Intertain moves to fend-off takeover bid
Board approves adoption of shareholder rights plan to give firm "adequate time" to assess any potential acquisition offer
Intertain has moved to protect itself from an unsolicited takeover bid by adopting a shareholder rights plan which it says will give it “adequate time” to assess any potential acquisition offer.
The plan has been approved by Intertain’s board of directors, but is subject to ratification by shareholders at a special meeting to be held on or before 26 March 2016.
Intertain said the rights plan would provide the board and shareholders with “adequate time” to consider and evaluate any unsolicited takeover bid, plus “identify, develop and negotiate value-enhancing alternatives”.

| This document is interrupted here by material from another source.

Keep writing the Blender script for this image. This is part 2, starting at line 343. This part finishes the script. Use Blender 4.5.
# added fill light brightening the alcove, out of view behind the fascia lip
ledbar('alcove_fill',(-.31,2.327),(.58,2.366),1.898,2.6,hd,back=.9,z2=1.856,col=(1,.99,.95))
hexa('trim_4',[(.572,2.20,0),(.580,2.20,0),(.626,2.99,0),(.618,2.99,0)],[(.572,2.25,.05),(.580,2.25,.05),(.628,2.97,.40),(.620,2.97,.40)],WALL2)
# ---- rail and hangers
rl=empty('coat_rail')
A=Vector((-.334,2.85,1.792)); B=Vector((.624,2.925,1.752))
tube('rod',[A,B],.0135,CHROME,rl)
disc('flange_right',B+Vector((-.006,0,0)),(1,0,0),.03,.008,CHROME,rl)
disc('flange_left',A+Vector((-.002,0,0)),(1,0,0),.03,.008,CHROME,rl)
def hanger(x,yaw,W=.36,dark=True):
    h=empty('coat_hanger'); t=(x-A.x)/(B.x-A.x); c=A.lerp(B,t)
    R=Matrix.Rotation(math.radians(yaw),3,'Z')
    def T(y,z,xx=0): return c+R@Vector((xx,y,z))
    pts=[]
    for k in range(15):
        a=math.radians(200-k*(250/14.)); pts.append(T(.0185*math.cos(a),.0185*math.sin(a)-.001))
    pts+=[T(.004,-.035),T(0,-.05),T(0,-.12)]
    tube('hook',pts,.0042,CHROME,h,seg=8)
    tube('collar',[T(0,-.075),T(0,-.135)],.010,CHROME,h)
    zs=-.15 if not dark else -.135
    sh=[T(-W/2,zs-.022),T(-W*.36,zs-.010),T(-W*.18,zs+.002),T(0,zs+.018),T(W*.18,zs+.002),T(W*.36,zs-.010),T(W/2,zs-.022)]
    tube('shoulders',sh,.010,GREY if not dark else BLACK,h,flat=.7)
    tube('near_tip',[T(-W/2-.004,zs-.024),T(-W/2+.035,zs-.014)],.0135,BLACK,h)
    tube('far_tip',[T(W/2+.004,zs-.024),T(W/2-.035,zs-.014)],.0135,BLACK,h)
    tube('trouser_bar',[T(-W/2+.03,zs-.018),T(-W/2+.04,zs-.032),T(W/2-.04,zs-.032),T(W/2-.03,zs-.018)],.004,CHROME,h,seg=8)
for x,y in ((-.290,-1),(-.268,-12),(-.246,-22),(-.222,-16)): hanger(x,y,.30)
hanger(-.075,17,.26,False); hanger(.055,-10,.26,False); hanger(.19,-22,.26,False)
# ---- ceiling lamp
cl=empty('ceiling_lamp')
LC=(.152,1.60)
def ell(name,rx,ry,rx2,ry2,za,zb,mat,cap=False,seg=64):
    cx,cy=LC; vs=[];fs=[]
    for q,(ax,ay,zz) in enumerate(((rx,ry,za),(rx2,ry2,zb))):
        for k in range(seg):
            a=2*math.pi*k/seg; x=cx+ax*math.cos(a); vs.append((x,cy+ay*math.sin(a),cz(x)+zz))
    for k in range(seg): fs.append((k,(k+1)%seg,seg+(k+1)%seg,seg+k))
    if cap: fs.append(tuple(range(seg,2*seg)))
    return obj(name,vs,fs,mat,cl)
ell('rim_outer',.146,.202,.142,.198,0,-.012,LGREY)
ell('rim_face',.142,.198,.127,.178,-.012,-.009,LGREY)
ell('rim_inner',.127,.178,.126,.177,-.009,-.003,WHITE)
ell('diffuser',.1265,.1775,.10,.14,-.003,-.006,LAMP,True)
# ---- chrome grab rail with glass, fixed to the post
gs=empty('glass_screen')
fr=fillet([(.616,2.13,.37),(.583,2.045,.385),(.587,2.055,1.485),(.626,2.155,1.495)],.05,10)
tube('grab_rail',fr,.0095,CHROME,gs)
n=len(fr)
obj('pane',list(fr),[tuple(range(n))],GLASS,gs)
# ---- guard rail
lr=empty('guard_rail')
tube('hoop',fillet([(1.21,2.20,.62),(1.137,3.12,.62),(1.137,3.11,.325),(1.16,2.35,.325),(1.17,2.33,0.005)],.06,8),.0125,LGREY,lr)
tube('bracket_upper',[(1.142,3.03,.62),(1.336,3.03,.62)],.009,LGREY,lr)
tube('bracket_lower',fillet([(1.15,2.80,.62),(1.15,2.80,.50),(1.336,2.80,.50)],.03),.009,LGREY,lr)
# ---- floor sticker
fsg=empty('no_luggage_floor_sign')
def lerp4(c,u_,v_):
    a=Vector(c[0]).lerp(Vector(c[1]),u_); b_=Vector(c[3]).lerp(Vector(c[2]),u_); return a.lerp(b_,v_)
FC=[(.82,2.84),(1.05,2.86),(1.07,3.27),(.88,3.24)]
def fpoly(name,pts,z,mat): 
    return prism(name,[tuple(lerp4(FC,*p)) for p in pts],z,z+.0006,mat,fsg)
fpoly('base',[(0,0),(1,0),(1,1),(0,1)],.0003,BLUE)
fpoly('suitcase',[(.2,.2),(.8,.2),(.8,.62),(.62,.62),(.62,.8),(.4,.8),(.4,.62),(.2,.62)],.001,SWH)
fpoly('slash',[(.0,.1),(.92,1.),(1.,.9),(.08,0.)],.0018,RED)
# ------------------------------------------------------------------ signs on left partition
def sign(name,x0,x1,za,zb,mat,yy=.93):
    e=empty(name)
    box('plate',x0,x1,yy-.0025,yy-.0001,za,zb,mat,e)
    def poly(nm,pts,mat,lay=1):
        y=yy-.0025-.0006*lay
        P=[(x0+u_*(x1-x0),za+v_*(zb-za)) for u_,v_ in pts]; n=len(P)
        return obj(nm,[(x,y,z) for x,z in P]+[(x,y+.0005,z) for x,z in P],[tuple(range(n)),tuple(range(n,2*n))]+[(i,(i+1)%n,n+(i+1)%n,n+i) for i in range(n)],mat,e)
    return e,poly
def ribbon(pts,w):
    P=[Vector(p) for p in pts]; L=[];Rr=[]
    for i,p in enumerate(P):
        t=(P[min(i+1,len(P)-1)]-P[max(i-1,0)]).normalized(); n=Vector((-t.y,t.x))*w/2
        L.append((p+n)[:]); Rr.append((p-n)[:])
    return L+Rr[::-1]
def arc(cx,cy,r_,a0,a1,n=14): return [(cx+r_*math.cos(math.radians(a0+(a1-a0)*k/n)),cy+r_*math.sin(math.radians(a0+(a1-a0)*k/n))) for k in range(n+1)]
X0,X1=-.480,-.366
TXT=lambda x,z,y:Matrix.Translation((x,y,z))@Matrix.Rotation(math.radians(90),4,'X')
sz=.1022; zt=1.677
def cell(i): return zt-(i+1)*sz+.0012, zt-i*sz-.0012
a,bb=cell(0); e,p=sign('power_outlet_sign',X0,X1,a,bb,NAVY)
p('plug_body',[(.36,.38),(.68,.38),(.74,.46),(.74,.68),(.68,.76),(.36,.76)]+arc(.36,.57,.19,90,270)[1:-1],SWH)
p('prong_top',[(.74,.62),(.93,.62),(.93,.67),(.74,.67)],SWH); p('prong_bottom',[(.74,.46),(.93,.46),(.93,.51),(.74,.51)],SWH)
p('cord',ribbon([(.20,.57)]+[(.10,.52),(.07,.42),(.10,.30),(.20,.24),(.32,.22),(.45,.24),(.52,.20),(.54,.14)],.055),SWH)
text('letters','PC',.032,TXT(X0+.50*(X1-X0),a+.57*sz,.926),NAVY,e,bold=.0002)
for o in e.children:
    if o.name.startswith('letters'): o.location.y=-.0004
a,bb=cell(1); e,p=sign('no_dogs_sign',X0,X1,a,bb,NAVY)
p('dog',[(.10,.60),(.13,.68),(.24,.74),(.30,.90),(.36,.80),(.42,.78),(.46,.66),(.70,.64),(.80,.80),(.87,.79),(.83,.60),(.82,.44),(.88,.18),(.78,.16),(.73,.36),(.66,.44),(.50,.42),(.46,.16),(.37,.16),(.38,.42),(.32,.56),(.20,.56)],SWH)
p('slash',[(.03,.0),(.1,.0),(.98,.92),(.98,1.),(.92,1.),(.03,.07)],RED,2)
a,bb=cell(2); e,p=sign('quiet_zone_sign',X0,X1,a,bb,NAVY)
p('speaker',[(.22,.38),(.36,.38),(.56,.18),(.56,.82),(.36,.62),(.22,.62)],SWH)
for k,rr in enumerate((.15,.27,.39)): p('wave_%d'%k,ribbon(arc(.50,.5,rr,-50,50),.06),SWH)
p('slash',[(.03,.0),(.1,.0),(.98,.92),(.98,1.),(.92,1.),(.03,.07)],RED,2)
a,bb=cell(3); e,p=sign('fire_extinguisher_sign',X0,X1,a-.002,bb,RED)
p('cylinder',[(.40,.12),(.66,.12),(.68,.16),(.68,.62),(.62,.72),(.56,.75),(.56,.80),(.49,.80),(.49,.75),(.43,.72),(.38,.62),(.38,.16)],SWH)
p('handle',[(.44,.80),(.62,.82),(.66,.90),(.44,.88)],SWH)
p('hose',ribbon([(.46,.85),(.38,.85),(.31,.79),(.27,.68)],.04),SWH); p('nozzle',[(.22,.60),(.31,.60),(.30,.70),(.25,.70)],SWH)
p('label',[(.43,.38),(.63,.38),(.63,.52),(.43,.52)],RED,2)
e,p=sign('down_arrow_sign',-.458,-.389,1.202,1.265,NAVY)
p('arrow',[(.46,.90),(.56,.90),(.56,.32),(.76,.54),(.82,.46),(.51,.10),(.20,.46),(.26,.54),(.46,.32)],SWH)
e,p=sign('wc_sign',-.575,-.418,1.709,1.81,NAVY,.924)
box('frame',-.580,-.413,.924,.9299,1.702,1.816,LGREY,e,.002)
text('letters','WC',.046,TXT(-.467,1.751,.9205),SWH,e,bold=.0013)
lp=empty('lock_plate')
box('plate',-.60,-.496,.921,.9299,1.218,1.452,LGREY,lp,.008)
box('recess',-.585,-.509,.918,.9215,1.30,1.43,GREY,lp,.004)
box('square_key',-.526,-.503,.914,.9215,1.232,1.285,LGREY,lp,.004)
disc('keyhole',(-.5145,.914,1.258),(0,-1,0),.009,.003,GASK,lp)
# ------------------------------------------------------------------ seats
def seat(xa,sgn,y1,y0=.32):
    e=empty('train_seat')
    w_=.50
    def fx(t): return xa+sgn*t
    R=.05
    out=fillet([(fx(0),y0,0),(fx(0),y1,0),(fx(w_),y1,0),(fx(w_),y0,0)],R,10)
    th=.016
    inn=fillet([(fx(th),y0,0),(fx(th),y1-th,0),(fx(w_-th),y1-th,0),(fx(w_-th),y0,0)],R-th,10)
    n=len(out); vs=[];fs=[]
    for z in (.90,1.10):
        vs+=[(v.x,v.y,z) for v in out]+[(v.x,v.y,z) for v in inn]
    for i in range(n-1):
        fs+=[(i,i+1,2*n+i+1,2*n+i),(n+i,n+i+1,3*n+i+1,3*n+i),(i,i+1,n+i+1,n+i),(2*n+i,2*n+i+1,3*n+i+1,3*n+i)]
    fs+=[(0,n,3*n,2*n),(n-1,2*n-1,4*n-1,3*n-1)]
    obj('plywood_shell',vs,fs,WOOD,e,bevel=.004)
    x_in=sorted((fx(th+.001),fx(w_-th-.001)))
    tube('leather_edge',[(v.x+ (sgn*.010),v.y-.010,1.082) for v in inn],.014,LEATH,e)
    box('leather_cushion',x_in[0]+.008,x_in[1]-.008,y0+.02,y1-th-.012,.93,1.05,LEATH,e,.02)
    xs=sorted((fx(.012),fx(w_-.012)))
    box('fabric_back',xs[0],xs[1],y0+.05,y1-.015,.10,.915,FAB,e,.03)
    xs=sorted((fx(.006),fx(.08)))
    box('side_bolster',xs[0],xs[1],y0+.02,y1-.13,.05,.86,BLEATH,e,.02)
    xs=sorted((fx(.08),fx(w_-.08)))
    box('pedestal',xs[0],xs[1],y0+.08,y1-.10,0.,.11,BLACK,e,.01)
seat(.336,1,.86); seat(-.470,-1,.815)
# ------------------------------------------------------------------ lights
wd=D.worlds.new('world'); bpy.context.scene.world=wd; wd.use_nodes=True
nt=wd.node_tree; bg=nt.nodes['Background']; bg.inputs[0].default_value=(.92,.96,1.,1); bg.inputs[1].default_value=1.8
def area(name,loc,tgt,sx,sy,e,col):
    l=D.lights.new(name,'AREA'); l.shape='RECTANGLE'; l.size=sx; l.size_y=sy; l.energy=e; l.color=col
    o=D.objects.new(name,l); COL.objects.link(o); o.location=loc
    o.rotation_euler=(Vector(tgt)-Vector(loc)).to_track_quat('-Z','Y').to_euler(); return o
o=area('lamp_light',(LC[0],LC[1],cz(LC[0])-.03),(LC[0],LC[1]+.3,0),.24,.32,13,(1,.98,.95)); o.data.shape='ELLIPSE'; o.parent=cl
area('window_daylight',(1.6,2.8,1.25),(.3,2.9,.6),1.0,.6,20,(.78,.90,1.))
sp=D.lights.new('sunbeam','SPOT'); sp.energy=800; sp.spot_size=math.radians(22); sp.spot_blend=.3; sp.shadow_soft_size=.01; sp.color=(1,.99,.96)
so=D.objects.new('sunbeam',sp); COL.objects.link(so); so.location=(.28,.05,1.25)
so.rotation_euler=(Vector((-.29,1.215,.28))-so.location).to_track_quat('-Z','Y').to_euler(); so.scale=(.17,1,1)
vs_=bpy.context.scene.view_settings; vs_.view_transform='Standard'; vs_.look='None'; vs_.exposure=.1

The firm also said the plan was intended to prevent any person from acquiring more than 20% of its outstanding common shares while the board of directors’ process is ongoing, or from entering into arrangements or relationships that have a similar effect.
Under the plan, any bid for Intertain that meets certain criteria, such as the bid being made by way of a takeover bid circular to shareholders, will be deemed a permitted bid and will not trigger the rights plan.
In the event a takeover bid does not meet the criteria of the rights plan, shareholders other than those involved in the takeover bid will be entitled to purchase additional shares as a significant discount to the market price.
If ratified by shareholders, Intertain said the rights plan would remain in force for the next three years. The operator also said it was not aware of any specific takeover bid being made or contemplated at this time.